Co-presented by The Tenement Museum

U.S., 1932
Directed by Sidney M. Goldin, Aubrey Scotto
Starring Maurice Shwartz, Judith Abarbanel, Mark Schweid
Approx. 87 min
. 16mm print courtesy National Center for Jewish Film.

"When poverty and persecution compel his Polish landsmen to leave their shtetl, "Uncle" Moses, the crude and lusty former butcher, welcomes them to the promised land of his Lower East Side clothing factory. A master in the harsh new American system, with its fourteen-hour workday, Moses attempts to reconstruct the lost harmony of the shtetl community in the paternalistic order of his sweatshop. He uses his wealth to show off and leaves the daily operations to his nephew Sam.
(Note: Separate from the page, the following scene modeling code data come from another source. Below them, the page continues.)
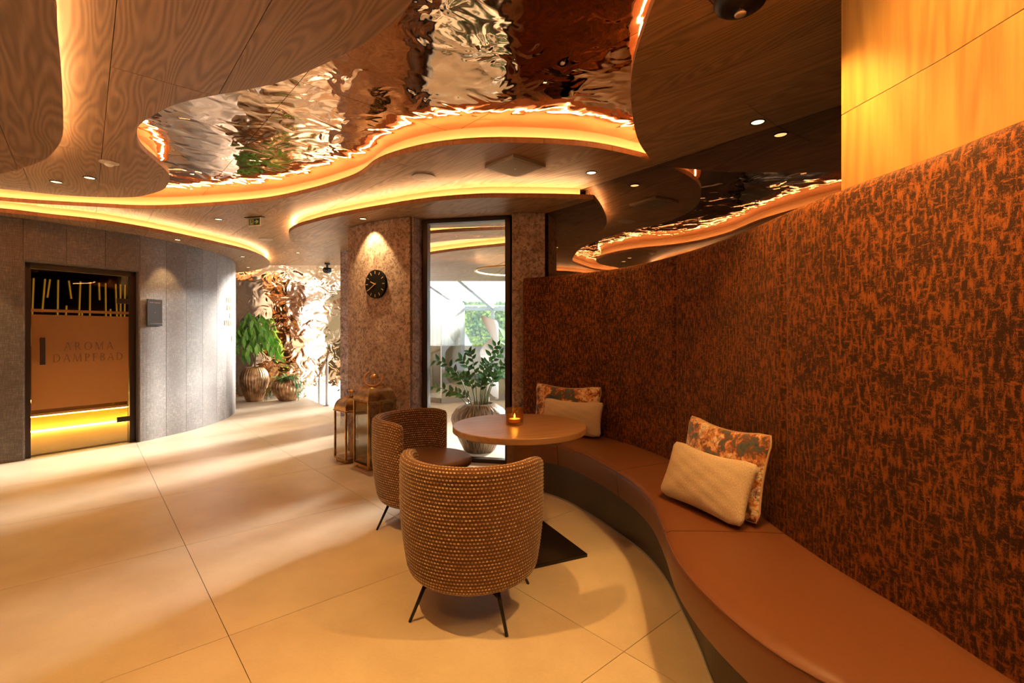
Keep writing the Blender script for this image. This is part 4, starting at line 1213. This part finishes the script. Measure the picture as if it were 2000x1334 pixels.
for k, (dx_, hz, dy_) in enumerate(specs):
    b_ = Vector((dx_*.30, dy_*.4, .50)); P = []
    for i in range(9):
        t_ = i/8; P.append(b_ + Vector((dx_*(t_**1.5), dy_*t_, hz*math.sin(t_*PI/2*1.05)*(1.0) + .06*t_)))
    stm = MB().tube(P, .007, 6, r2=.003).build('stem', M_stem, zz, smooth=True)
    for i in range(10):
        t_ = .42+.58*i/9; q = t_*8; j = min(7, int(q)); pt = P[j].lerp(P[j+1], q-j); d_ = (P[j+1]-P[j]).normalized()
        sd = Vector((0,-1,0)).cross(d_); sd = sd if sd.length > .1 else Vector((1,0,0)); sd.normalize()
        sgn = 1 if i % 2 else -1
        dirn = d_*.6 + sd*sgn*.8 + Vector((random.uniform(-.2,.2), random.uniform(-.5,.1), random.uniform(-.1,.25)))
        place_leaf(lz, stm, pt, dirn, Vector((random.uniform(-.4,.4), -1, .6)), random.uniform(.8,1.15))
# -- tall ribbed vase with weeping fig
def ribbed(prof, n_, parent, name='vase'):
    return MB().lathe(prof, n_*8, rad=lambda t_, i_: 1+.035*abs(math.cos(t_*n_/2))).build(name, M_potribs, parent, smooth=True)
fg = empty('potted_fig', (-5.02,9.42,0), 0, 'weeping fig in a tall ribbed bronze vase before the copper wall', 'plant')
ribbed([(0,0),(.13,0),(.15,.03),(.20,.18),(.245,.36),(.25,.46),(.225,.56),(.17,.64),(.15,.665),(.14,.655),(.14,.62),(0,.6)], 30, fg)
MB().tube([(0,0,.6),(.02,.01,.9),(-.01,0,1.25),(.0,0,1.7)], .016, 8, r2=.008).build('trunk', M_trunk, fg)
lf = leafmesh('leaf', .20, .062, M_leaff, .2, .35, 4)
random.seed(5)
br_ = MB(); leaves = []
for k in range(26):
    z0 = 1.0 + .62*(k/26); a = k*2.4; ln = .42*(1-.45*(k/26))+random.uniform(-.05,.05)
    P = [Vector((0,0,z0)), Vector((ln*.5*math.cos(a), ln*.5*math.sin(a)*.7, z0+.14)), Vector((ln*math.cos(a), ln*math.sin(a)*.7, z0+.03)), Vector((ln*1.15*math.cos(a), ln*1.15*math.sin(a)*.7, z0-.14))]
    br_.tube(P, .004, 5); leaves.append(P)
brn = br_.build('branches', M_trunk, fg)
for P in leaves:
    for i in range(10):
        t_ = .7+2.3*i/9; j = min(2, int(t_)); pt = P[j].lerp(P[j+1], t_-j)
        d_ = Vector((random.uniform(-.5,.5), random.uniform(-.6,.3), random.uniform(-1.2,-.5)))
        place_leaf(lf, fg, pt, d_, Vector((random.uniform(-.5,.5), -1, .5)), random.uniform(.75,1.1))
# -- low ribbed vase with trailing plant
tv = empty('potted_trailing_plant', (-4.42,9.52,0), 0, 'variegated trailing plant in a low ribbed bronze vase by the stair', 'plant')
ribbed([(0,0),(.14,0),(.16,.02),(.24,.14),(.285,.25),(.275,.33),(.22,.40),(.17,.43),(.16,.42),(.16,.39),(0,.38)], 26, tv)
lv_ = leafmesh('leaf', .16, .045, M_leafv, .2, .5, 4)
for k in range(70):
    a = random.uniform(0, 2*PI); el = random.uniform(-.2,1.0); r_ = random.uniform(.02,.15)
    place_leaf(lv_, tv, (r_*math.cos(a), r_*math.sin(a), .41+random.uniform(0,.05)), (math.cos(a), math.sin(a), el), (0,0,1), random.uniform(.8,1.5))
for k in range(46):
    a = random.uniform(-.6, .8) if k % 2 else random.uniform(PI-.5, PI+1.0)
    r_ = random.uniform(.24,.36); z = random.uniform(.14,.46)
    place_leaf(lv_, tv, (r_*math.cos(a), r_*math.sin(a)-.05, z), (math.cos(a)*.6, math.sin(a)*.6, -.9), (math.cos(a), math.sin(a), .4), random.uniform(.6,1.1))

# ------------------------------------------------------------------ stair rail
rl = empty('stair_railing', (0,0,0), 0, 'pair of slim dark posts with sloping wooden handrail at the stair', 'railing')
for (x, y, z0, z1) in ((-3.37,8.80,0,.80),(-3.93,9.85,-1.19,.40)):
    P_ = MB().tube([(x,y,z0),(x,y,z1)], .024, 12).build('post', M_grey, rl, smooth=True)
    MB().tube([(x,y,z1),(x,y,z1+.07)], .010, 8).build('post_pin', M_black, P_)
    MB().lathe([(.06,0),(.06,.008),(0,.008)], 24, c=(x,y,z0)).build('post_foot', M_alu, P_)
MB().tube([(-3.24,8.55,.99),(-3.37,8.80,.87),(-3.93,9.85,.47),(-4.05,10.05,.42)], .021, 12).build('handrail', W_table, rl, smooth=True)

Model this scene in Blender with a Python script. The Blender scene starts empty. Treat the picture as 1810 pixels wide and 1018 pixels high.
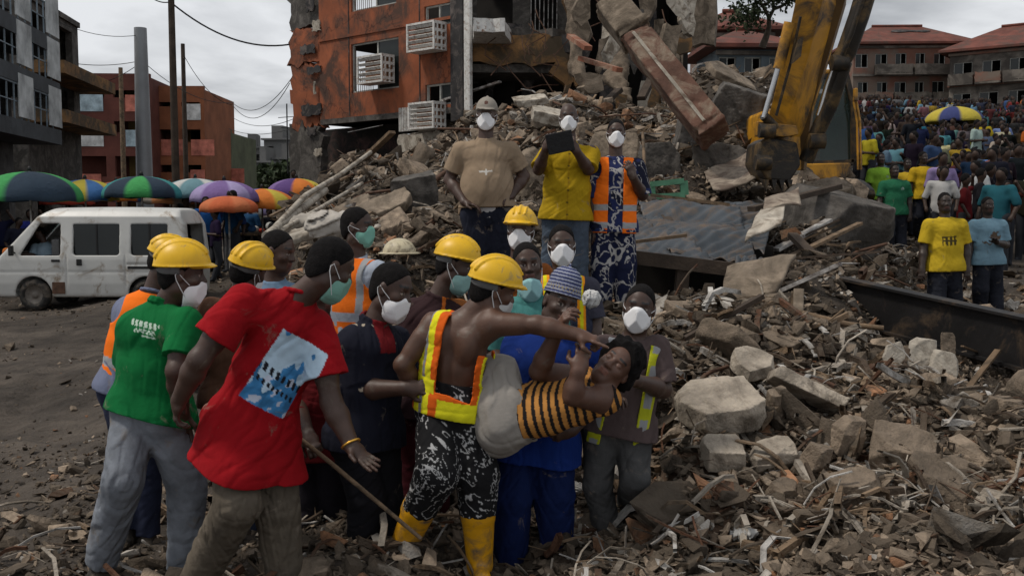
import bpy, bmesh, math, random
import numpy as np
from mathutils import Vector, Matrix
random.seed(7); rng = np.random.default_rng(11)
sc = bpy.context.scene
COL = bpy.data.collections.new('scene'); sc.collection.children.link(COL)
R = math.radians
# ------------------------------------------------ camera
FPX = 1760.0; HOR = 372.0; CAMZ = 1.87
PITCH = math.atan((509-HOR)/FPX)
cam = bpy.data.cameras.new('camera'); camo = bpy.data.objects.new('camera', cam); COL.objects.link(camo)
cam.sensor_width = 36; cam.lens = 36*FPX/1810.0*1.0
cam.clip_end = 3000; cam.clip_start = .05
camo.location = (0, 0, CAMZ); camo.rotation_euler = (R(90)-PITCH, 0, 0)
sc.camera = camo
sc.render.resolution_x = 1024; sc.render.resolution_y = 575
# ------------------------------------------------ world (overcast) and soft sun
w = bpy.data.worlds.new('World'); sc.world = w; w.use_nodes = True
nt = w.node_tree; nt.nodes.clear()
def N(t, ty, **kw):
    n = t.nodes.new(ty)
    for k, v in kw.items(): setattr(n, k, v)
    return n
SUN_EL, SUN_AZ = R(58), R(-98)       # sun high on the left, seen through cloud
out = N(nt, 'ShaderNodeOutputWorld'); bg = N(nt, 'ShaderNodeBackground'); sky = N(nt, 'ShaderNodeTexSky')
sky.sky_type = 'NISHITA'; sky.sun_disc = False; sky.sun_elevation = SUN_EL; sky.sun_rotation = SUN_AZ
sky.dust_density = 4; sky.air_density = 1.2
tc = N(nt, 'ShaderNodeTexCoord'); sx = N(nt, 'ShaderNodeSeparateXYZ'); nt.links.new(tc.outputs['Generated'], sx.inputs[0])
ad = N(nt, 'ShaderNodeMath', operation='ADD'); ad.inputs[1].default_value = .16; nt.links.new(sx.outputs[2], ad.inputs[0])
mx = N(nt, 'ShaderNodeMath', operation='MAXIMUM'); mx.inputs[1].default_value = .08; nt.links.new(ad.outputs[0], mx.inputs[0])
dx = N(nt, 'ShaderNodeMath', operation='DIVIDE'); dy = N(nt, 'ShaderNodeMath', operation='DIVIDE')
nt.links.new(sx.outputs[0], dx.inputs[0]); nt.links.new(mx.outputs[0], dx.inputs[1]); nt.links.new(sx.outputs[1], dy.inputs[0]); nt.links.new(mx.outputs[0], dy.inputs[1])
cb = N(nt, 'ShaderNodeCombineXYZ'); nt.links.new(dx.outputs[0], cb.inputs[0]); nt.links.new(dy.outputs[0], cb.inputs[1])
ns = N(nt, 'ShaderNodeTexNoise'); ns.inputs['Scale'].default_value = .95; ns.inputs['Detail'].default_value = 7; ns.inputs['Roughness'].default_value = .5; ns.inputs['Distortion'].default_value = .3
nt.links.new(cb.outputs[0], ns.inputs['Vector'])
rp = N(nt, 'ShaderNodeValToRGB'); rp.color_ramp.elements[0].position = .34; rp.color_ramp.elements[0].color = (1.7, 1.83, 2.05, 1)
rp.color_ramp.elements[1].position = .57; rp.color_ramp.elements[1].color = (7.2, 7.35, 7.6, 1)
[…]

When Masha Melnick pleads with him for her father's job, Moses, taken with the girl, rehires him. Masha also happens to be the sweetheart of Charlie, a labor activist who is trying to organize a union in Moses' factory. Moses begins to court Masha who agrees to marry him in order to improve her family's desperate financial position. She bears his child but confesses she feels wretched because she did not listen to her heart and marry Charlie who incites the workers to strike. The first Yiddish talkie engaged directly in the progressive currents of the day, political and aesthetic." – Notes from The National Centre for Jewish Film

With support from the Robert Jolin Osborne Endowed Fund for American Classic Cinema of the 1930s, ‘40s, and ‘50s. and the Joan S. Constantiner Fund for Jewish and Holocaust Films, donated by Leon Constantiner and Family.

Reviews

"UNCLE MOSES stands as one of the finest examples of Yiddish cinema and is unique in its portrayal of a despotic Jewish factory boss who takes pleasure in seeing the tables turned by employing the former leaders and highly respected men of his shtetl as sweatshop tailors. Uncle Moses is a harsh man who uses his wealth and power to fight against unionization of his shop (by a young idealistic Jew) and manipulate women, especially the daughters of his workers."
– J. Hoberman, Bridge of Light: Yiddish Film Between Two Worlds

"Here is a chance to see one of the century's greatest actors (Maurice Schwartz) in a melodrama focusing on work and tenement life in the Lower East Side."
– Georgia Brown, The Village Voice

"A symphony of contradictions, which Schwartz orchestrates brilliantly."